Dresden Forum for International Politics, February 2018

Member of CRS Council and Senior Research Fellow at CARC, University of Kent Judith Large gave an opening address at the Dresden Forum on International Politics 8/9 February 2018, on the theme of ‘Sustaining Peace through democratic governance: Challenges for the International Agenda’. The forum was organised by the Development and Peace Foundation SEF in conjunction with both the Government of the Free State of Saxony and the Federal Ministry for Economic Cooperation and Development. This event was held in tandem with the United Nations’ current process of reviewing its conflict resolution strategy, and subsequent to the release on 18 January 2018 of the Secretary General’s report on Peacebuilding and Sustaining Peace, with its four pillars of the rule of law, accountability, democracy and human rights. For the Dresden Forum ‘sustaining peace’ means a challenge to overcome more than a decade of hard security statist dominance and move to responsive political systems, which can act on and manage social grievance.

Judith’s talk highlighted the contradiction between a rise in claimed electoral democracies (125 worldwide in 2015) and the sharp decline in human rights and civil liberties, documented by the recently released 2018 Rule of Law Index which found that fundamental human rights have declined in almost 2/3 of the 113 countries surveyed. With concerns including non-discrimination, freedom of expression and religion, right to privacy and workers’ rights, there is growing recognition that populism, authoritarian nationalism and the general retreat from international legal obligations are trends which pose grave dangers. Moreover, seven years after the demonstrations for democracy referred to as the ‘Arab Spring’ we have ample and tragic evidence of expressed social need but too often repressive responses and war, with international agendas further complicating domestic politics.

Pointing to the paradox of democratic success but liberal decline, Judith pointed to the importance of ‘governance’ – that is, the means of systems, relationships and institutions –which manage and meet needs and changes in a given society. If Democracy is the What, Governance is the How; response and delivery processes, use of authority, decision-making, accountability.

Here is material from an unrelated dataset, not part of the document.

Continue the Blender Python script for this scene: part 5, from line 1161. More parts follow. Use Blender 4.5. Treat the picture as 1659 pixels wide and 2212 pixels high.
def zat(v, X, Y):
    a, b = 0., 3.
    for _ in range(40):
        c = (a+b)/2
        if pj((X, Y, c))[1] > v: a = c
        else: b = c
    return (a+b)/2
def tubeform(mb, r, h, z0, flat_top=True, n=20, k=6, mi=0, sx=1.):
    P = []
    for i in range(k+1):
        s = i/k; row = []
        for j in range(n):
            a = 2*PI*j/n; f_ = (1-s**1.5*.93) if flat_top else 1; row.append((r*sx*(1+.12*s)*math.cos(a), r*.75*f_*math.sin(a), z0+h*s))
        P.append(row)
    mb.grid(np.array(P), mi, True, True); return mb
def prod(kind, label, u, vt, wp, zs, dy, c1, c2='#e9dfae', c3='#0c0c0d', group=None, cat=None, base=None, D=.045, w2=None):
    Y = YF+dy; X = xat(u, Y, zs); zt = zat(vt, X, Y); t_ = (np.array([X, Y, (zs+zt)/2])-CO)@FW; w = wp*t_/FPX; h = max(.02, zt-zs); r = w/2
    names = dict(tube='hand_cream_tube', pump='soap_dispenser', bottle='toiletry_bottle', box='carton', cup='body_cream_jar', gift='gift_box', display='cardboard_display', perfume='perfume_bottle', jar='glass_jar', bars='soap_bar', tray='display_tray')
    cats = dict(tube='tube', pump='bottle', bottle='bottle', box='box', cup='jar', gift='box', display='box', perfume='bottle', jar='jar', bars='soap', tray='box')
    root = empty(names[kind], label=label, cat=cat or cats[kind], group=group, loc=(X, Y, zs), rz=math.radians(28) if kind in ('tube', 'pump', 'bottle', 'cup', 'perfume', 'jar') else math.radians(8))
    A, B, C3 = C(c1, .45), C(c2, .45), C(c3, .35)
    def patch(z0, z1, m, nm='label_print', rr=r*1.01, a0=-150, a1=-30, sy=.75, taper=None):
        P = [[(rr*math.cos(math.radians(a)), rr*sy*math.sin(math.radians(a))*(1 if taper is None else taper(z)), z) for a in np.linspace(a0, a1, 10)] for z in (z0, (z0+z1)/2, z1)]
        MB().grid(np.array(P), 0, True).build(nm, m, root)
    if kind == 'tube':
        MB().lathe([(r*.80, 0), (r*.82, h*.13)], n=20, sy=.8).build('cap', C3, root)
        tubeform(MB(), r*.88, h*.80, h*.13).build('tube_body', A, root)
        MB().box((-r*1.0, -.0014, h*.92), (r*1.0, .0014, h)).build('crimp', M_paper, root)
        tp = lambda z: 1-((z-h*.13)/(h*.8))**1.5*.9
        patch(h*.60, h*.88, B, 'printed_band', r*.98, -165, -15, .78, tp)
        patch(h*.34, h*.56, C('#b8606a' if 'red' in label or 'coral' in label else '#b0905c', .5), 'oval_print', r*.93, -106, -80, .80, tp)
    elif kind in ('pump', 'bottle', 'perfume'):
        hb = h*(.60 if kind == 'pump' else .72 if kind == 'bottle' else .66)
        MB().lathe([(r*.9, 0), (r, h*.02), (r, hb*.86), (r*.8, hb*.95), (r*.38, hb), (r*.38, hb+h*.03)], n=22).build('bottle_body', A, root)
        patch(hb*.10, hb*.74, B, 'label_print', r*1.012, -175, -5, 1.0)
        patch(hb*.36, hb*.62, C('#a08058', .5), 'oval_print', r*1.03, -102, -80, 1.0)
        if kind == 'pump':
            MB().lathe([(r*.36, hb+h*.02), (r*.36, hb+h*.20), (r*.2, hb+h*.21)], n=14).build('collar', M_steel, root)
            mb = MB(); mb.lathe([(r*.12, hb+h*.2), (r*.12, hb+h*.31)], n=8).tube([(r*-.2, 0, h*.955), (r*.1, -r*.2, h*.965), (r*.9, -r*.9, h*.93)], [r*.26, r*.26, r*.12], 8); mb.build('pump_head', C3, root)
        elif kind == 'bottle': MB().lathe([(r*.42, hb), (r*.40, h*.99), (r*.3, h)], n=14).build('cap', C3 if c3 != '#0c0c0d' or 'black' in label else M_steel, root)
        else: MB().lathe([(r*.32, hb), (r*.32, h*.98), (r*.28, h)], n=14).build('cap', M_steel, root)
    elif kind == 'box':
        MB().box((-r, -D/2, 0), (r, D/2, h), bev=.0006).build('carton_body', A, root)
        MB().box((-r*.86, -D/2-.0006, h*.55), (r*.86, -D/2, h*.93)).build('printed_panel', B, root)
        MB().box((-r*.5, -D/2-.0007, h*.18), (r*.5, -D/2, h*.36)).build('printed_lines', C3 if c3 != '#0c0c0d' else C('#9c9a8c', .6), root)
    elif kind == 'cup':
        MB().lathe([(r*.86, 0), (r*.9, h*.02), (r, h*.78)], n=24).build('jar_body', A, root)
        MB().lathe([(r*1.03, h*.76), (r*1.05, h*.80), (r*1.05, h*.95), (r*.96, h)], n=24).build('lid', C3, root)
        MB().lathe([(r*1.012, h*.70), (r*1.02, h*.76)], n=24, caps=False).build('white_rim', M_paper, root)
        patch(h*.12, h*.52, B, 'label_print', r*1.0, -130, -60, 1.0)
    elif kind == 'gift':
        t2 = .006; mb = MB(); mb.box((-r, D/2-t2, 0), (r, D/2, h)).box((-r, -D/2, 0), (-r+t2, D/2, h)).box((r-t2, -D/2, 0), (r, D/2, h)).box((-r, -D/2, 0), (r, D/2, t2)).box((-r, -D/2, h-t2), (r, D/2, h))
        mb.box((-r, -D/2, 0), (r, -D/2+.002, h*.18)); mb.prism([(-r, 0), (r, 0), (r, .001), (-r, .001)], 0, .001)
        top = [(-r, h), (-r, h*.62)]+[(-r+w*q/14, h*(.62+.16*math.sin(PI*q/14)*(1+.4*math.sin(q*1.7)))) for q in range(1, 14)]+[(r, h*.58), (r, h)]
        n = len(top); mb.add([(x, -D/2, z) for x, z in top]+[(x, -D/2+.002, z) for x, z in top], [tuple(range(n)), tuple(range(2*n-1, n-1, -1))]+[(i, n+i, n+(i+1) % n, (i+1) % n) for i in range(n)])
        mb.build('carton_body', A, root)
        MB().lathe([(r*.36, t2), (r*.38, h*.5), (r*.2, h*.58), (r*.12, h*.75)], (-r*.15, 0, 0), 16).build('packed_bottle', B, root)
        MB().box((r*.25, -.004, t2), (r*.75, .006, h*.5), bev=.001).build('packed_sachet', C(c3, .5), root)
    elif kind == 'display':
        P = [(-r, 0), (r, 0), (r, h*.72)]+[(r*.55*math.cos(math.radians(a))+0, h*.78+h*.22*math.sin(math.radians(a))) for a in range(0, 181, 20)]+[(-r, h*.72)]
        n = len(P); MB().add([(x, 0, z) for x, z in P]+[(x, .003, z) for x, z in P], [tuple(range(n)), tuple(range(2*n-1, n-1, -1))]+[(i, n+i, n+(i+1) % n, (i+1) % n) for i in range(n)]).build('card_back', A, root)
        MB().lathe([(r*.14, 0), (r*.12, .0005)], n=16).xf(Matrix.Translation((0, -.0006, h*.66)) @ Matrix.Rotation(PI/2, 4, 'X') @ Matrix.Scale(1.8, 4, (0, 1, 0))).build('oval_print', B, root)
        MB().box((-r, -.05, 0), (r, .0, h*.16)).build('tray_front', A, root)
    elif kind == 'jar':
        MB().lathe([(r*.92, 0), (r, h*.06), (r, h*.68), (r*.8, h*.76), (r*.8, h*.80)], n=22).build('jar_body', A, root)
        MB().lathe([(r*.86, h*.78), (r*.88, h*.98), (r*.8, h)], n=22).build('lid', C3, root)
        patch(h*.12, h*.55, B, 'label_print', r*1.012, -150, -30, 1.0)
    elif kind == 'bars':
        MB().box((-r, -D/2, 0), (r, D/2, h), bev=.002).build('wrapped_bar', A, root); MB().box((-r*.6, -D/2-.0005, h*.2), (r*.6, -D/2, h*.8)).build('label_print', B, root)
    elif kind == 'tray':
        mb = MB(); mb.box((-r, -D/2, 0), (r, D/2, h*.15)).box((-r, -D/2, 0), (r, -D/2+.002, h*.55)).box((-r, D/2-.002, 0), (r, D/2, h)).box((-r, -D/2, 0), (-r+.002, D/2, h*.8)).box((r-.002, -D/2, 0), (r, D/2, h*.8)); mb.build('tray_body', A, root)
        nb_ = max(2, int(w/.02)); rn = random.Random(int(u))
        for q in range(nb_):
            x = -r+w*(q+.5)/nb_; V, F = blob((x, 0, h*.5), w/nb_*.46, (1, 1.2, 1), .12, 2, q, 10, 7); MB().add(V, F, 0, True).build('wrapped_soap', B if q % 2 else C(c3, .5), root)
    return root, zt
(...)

She had three key questions for deliberation in the forum: 1) Is democratic governance a means for providing wider human security, or is it an ideal too often suspended for special powers in the name of ‘security’? (as per counter-terrorism and now prevention of violent extremism agendas). 2) In the promotion of democracy – (also as part of post-war settlements) has emphasis been too much on the redistribution of power through elections and not enough on delivery- that is, measures which meet the development and human needs of citizens? 3) When does the pursuit of national security produce domestic insecurity, particularly played out in urban spaces – in the modern city?

Thematic workshops deliberated spectrums of violent extremism (including the rise of the far right in Europe); secessionist movements and grievances; and cities as sites for migration and development or urban warfare and siege. Panellists for these workshops included (to name a few): Mohamed Yahya, Africa Regional Programme Coordinator UNDP, Addis Ababa; Vera Baboun, Former Mayor of Bethlehem; Hajer Sharief Co-founder of Maan Nabniha (Together We Build It), Triopli; Ambassador
 Ekkehard Brose, Special Envoy for Crisis Prevention and Stabilization German Foreign Office,
Berlin; Professor Samir Kumar Das, University of Calcutta, Kolkata; and Dr Marc Sanjaume-Calvet, Universitat Pompeu Fabra, Barcelona.

Sustaining peace was seen as encompassing prevention and proactive social policies, a continuous responsibility for all countries and the communities within them. In a fitting tribute to the power of history and transformation, a public event was also held, in the Dresden Frauenkirche, the majestic cathedral-like protestant baroque structure destroyed by the UK/US firebombing aerial attack in February 1945, then left as rubble for fifty years under the DDR. The church was rebuilt between 1995 and 2005, a counterpart to Coventry Cathedral in the UK – both now living centres for work on peace and reconciliation. Also attended by all conference participants, the public meeting was addressed by Michael Kretschmer, Minister-President of the Free State of Saxony, and H.E. Ramzy Ezzeldin Ramzy, Deputy Special Envoy of the United Nations Secretary General for Syria. Ambassador Ramzy’s overview of recent developments in Syria was a sobering reminder of the magnitude of tasks and challenges ahead.